基本アマプラ、ネトフリから観た映画やドラマの感想。9割邦画。作品より役者寄り。なるべくネタバレ避。演者名は認識できる人のみ、制作側名は気になる時のみ記載。★は5段階評価。たまに書籍音楽役者舞台についても。

『愚行録』(2017)

原作は貫井徳郎の小説。
 
監督 石川慶
脚本 向井康介(『マイ・バック・ページ』『ふがいない僕は空を見た』他)
 
妻夫木聡、満島ひかり、小出恵介、臼田あさ美、中村倫也、松本まりか、眞島秀和、濱田マリ、平田満、他。
 
出版社の雑誌編集部で記者をやっている田中武志には妹・光子がいて、その妹が子供への虐待で捕まった。その件で仕事にいまひとつ気が乗らない中、エリートサラリーマン田向(たこう)浩樹とその妻と子供が惨殺された迷宮入りの事件を取材担当する。

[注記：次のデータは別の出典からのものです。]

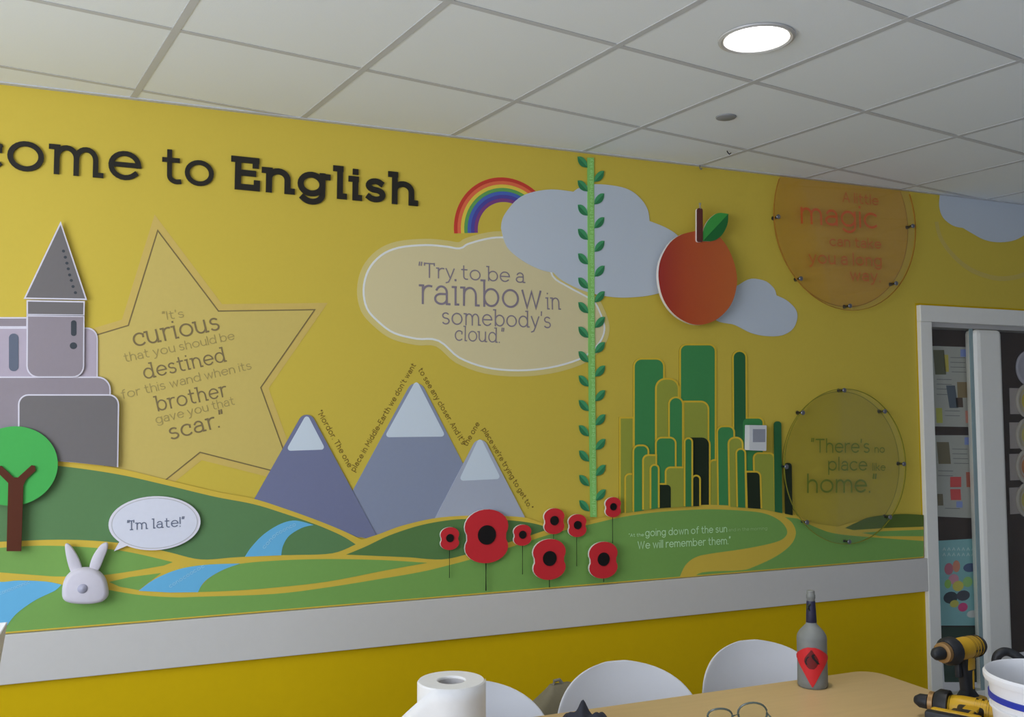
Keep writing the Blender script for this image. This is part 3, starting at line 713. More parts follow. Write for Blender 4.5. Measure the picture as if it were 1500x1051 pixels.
# ================================================================== BEANSTALK
bs = empty('beanstalk_print', (1.92, -.005, 1.14), 'green beanstalk with paired leaves running from the hills up to the ceiling', 'beanstalk')
stem_p = [W(860.3, 231, -.006), W(861.3, 440, -.006), W(862.5, 600, -.006), W(864.8, 758, -.006), W(874.3, 758, -.006), W(872.3, 600, -.006), W(871, 440, -.006), W(870.2, 231, -.006)]
plate('stem', clipz(stem_p, hi=2.7465), -.004, -.006, P('stalk_green', 110, 160, 84, 860), bs)
text('stem_lettering', 'and he climbed and he climbed and he climbed and he climbed and he climbed and he climbed till at last he reached the sky', (872.3, 755), (868.2, 233), 4.4, P('stalk_text', 138, 178, 118, 860), bs, y=-.0062, slab=False, wt=.16, gap=.3)
M_lf1 = P('leaf_green', 56, 122, 80, 860); M_lf2 = P('leaf_dark_green', 40, 96, 62, 860)  # two-tone leaf: lighter and darker half
def leaf(bx, by, sx, parent, s=1.0, name='leaf'):
    tipx, tipy = bx + sx * 14.5 * s, by - 16 * s
    up = [(bx, by), (bx + sx * 1.5 * s, by - 8 * s), (bx + sx * 5.5 * s, by - 13.5 * s), (bx + sx * 10 * s, by - 16 * s), (tipx, tipy)]
    dn = [(tipx, tipy), (bx + sx * 13.8 * s, by - 9.5 * s), (bx + sx * 11 * s, by - 4 * s), (bx + sx * 6 * s, by - .8 * s), (bx, by)]
    y = -.0068
    a = [(*W(*q, y),) for q in sm(up, 3, False)]; b = [(*W(*q, y),) for q in sm(dn, 3, False)]
    vs = [(x, y, z) for x, z in a + b[1:-1]]; n = len(vs)
    # back ring
    vs += [(x, -.0045, z) for x, _, z in vs]
    mid = len(a) - 1
    fs = [list(range(0, mid + 1)), [0] + list(range(mid, n))]
    fs += [[i, (i + 1) % n, (i + 1) % n + n, i + n] for i in range(n)]
    return mesh_obj(name, vs, fs, [M_lf1, M_lf2], parent, [0, 1] + [0] * n)
for i, v in enumerate((259, 292, 327, 361.5, 398, 435.5, 473, 510, 544.5, 580.5, 616, 652, 690, 726)): leaf(870.5 + i * .18, v + 7.5, 1, bs)
for i, v in enumerate((237, 272, 307.5, 343, 379, 414.5, 450.5, 486.5, 522.5, 558, 594, 631, 668, 704, 741)): leaf(860.8 + i * .18, v + 8.5, -1, bs)

# ================================================================== CITY
city = empty('city_relief', (2.5, -.01, 1.16), 'layered skyline of rounded green towers with gold edges on the hill', 'wall relief')
GC = {'G': P('tower_green', 50, 106, 60, 1000), 'O': P('tower_olive', 118, 122, 48, 1000), 'D': P('tower_dark_green', 34, 78, 46, 1000), 'K': P('tower_black', 26, 34, 22, 1000), 'g': P('tower_emerald', 44, 97, 54, 1000)}
LB = {'G': 'green tower', 'O': 'olive tower', 'D': 'dark green tower', 'K': 'black tower', 'g': 'deep green tower'}
M_ge = P('tower_gold_edge', 168, 142, 42, 1000)
TW = [('O', 103, 163, 468, 34, 1, 0, 0), ('G', 175, 320, 165, 35, 1, 1, 1), ('G', 412, 585, 92, 30, 1, 1, 1), ('D', 688, 747, 125, 29, 1, 1, 1), ('G', 735, 835, 468, 22, 1, 1, 1),
      ('O', 430, 548, 385, 34, 2, 0, 1), ('O', 288, 395, 268, 45, 2, 1, 1), ('K', 440, 555, 565, 36, 2, 0, 1), ('G', 607, 685, 512, 25, 2, 1, 1), ('O', 565, 600, 685, 18, 1, 1, 0),
      ('G', 355, 417, 363, 31, 3, 1, 1), ('O', 665, 728, 570, 28, 3, 1, 1), ('O', 795, 890, 650, 20, 3, 1, 1),
      ('G', 288, 380, 570, 25, 4, 1, 1), ('K', 755, 820, 745, 20, 4, 0, 1), ('g', 705, 742, 628, 18, 4, 1, 1), ('O', 130, 165, 757, 20, 2, 1, 0), ('G', 172, 240, 610, 25, 4, 1, 1),
      ('O', 338, 430, 723, 20, 5, 1, 0), ('K', 303, 360, 808, 20, 5, 0, 1), ('O', 222, 280, 660, 22, 5, 1, 0), ('g', 435, 465, 573, 15, 6, 1, 1), ('G', 260, 293, 710, 16, 6, 1, 1), ('K', 475, 505, 765, 15, 5, 1, 1),
      ('D', 895, 932, 482, 17, 4, 1, 1), ('K', 948, 985, 695, 17, 3, 1, 1)]
for i, (c, x0, x1, yt, r, lv, rl, rr_) in enumerate(TW):
    u0, u1, v = 880 + x0 / 3.503, 880 + x1 / 3.503, 480 + yt / 3.503; r /= 3.503
    y = -.003 - lv * .0022 - i * .00012
    bot = [(u1, hy(u1) + 1.0), ((u0 + u1) / 2, hy((u0 + u1) / 2) + 1.0), (u0, hy(u0) + 1.0)]
    r_ = [r if rl else 0, r if rr_ else 0, 0, 0, 0]
    tilt = 1.5 if x0 > 600 else 0
    face = [(u0 - tilt, v), (u1 - tilt, v)] + bot
    e = 2.6
    oe = [(u0 - tilt - e, v - e), (u1 - tilt + e, v - e), (u1 + e, hy(u1)), ((u0 + u1) / 2, hy((u0 + u1) / 2)), (u0 - e, hy(u0))]
    if c == 'D' and x0 == 895 or x0 == 948:
        b = plate('tower', WP(rounded(face, r_), y), y + .004, y, GC[c], city); b['label'] = LB[c]
    else:
        b = plate('tower', WP(rounded(oe, [q + e if q else 0 for q in r_]), y + .0007), max(y + .0035, y + .003) if lv > 1 else -.0009, y + .0007, M_ge, city, P('tower_side', 110, 92, 30, 1000))
        b['label'] = LB[c] + ' with gold edge'
        plate('tower_face', WP(rounded(face, r_), y), y + .0007, y, GC[c], b)

# white control box on the skyline
tb = empty('wall_thermostat', (*W(1110, 661, -.02)[:1], -.02, W(1110, 661, -.02)[1]), 'small white wall control box with a grey panel mounted over the green towers', 'control box')
q = WP([(1098, 623), (1123, 623.5), (1122.5, 661), (1097.5, 660)], -.045)
plate('housing', rounded(q, .004, 3), -.010, -.045, mat('plastic_white', (.80, .80, .78), .4), tb)
plate('display', WP([(1103, 629), (1121, 629), (1121, 648), (1103, 648)], -.0465), -.045, -.0465, mat('display_grey', (.36, .37, .41), .3), tb)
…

大学時代から社会人時代まで田向のまわりにいた人たちにインタビューしていくうちに、人の記憶のあやふやさ、いい加減さ、都合の良さが露呈していく。そして事の発端まで遡り…。
 
根底に流れるのはすごく重いテーマだけど、現実には意外にあるようだ。純真無垢、真っ直ぐ育つことを親は子供に願うけれど、人生経験のない子供や育ちが違うあかの他人にはそんな親心など知ったことじゃない。人間社会において摩擦なしで生きるなど不可能。生まれ落ちた時点ですでに人の手に抱かれているのだから。親は倫理や道徳を教えるくらいしか出来ない。
 
出てくる人物像も容易に理解でき、良い作品だった。
 
★★★★★ 
 
 
妻夫木聡うまいなぁ満島ひかりうまいなぁ。この2人、人間の深淵をやらせたらピカイチの部類だと思う。妻夫木聡は『悪人』のとき、私の中ではイメージ変わって、"ああ、出来る人だったんだ"と思った。それからもけっこう重く深いキャラや作品をやっている印象。40歳でここまでくれば役者として安泰だろうなぁ。